Start the pcbasic interpreter in the python debugger:
python3 -m pdb /path/to/pcbasic your-program.bas --interface=none -d
Alternatively you may want to use the native interface to not interfere
with the debugger. Or you may want to specify the --input
option to
make pcbasic read from a file instead of the console.
Of course you want to be familiar with the python debugger which has excellent documentation
In pcbasic in the file interpreter.py
around line 105 there is a line
reading:
if self.tron:
This line checks if the Basic interpreter built-in trace facility is active and at this point the line number of the basic program is known. So we can set a breakpoint in the python debugger there:
break /usr/lib/python3/dist-packages/pcbasic/basic/interpreter.py:105
As said before, your version of pcbasic may need a different line number if the statment above has changed position.
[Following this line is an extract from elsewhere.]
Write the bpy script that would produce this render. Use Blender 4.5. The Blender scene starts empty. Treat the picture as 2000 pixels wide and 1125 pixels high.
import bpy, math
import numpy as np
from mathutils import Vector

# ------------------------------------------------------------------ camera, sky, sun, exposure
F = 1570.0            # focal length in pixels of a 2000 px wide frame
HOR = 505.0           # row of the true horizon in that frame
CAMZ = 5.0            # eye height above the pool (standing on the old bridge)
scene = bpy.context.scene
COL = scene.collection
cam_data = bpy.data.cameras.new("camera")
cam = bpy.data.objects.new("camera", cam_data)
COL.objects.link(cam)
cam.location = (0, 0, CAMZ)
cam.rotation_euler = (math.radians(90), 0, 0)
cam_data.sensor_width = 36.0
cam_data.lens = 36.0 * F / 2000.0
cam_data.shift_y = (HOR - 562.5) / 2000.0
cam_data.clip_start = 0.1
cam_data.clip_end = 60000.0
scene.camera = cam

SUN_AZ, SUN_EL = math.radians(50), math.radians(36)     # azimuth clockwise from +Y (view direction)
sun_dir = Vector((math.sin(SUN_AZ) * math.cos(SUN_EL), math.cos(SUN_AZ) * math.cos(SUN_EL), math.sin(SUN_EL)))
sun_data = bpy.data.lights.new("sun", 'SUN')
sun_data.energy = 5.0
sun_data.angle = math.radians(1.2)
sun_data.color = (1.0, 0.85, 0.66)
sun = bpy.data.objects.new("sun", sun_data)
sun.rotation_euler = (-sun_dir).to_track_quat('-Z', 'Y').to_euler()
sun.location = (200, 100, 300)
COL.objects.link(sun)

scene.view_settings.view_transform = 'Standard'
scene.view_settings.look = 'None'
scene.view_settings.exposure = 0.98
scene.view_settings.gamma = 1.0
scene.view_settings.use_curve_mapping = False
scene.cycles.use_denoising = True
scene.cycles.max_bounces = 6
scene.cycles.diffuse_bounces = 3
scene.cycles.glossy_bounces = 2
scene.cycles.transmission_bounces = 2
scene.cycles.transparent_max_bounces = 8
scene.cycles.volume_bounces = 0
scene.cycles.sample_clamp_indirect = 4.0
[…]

Now you can single-step through your Basic program with the pdb command
continue
abbreviated c
.
You can display the current Basic line number using:
p struct.unpack_from('<H', token, 2)[0]
and we can print the line number every time the breakpoint is hit:
commands 1 p struct.unpack_from('<H', token, 2)[0] end
The commands 1
instructs the debugger to associate the following
commands (until a line with only end
) with the breakpoint numbered 1.
To run the basic program until a specific line number is reached, we can put a condition on the breakpoint:
condition 1 struct.unpack_from('<H', token, 2)[0] == 42
When you enter c
after this command, the program will be run until
it has reached line number 42 and stop before executing that line.
To make the breakpoint unconditional again (so we can single-step through our program) enter:
condition 1
You can display a scalar variable using:
p self._scalars.get (b'U2!').to_value()
Note that variables are stored with their sigil, see the the
documentation on sigils for details. The example above is the single
precision floating point variable U2!
.
This extends to arrays:
p self._memory.arrays.get(b'J2!', [1,1]).to_value()
will list the item at position 1,1 in the two-dimensional array J2!
.
You can display a complete array using:
p self._memory.arrays.to_list (b'J2!')
At the time of this writing the to_list
method has a bug that does
not display the last item in every dimension, there is a bug report
you may want to check.
You can check the dimension of an array with:
p self._memory.arrays.dimensions (b'J2!')
Or display a sorted list of all defined scalar variables:
p sorted (self._scalars._vars.keys())
These are the basics for getting started, of course you may use other features of the debugger and/or the pcbasic interpreter for debugging your programs.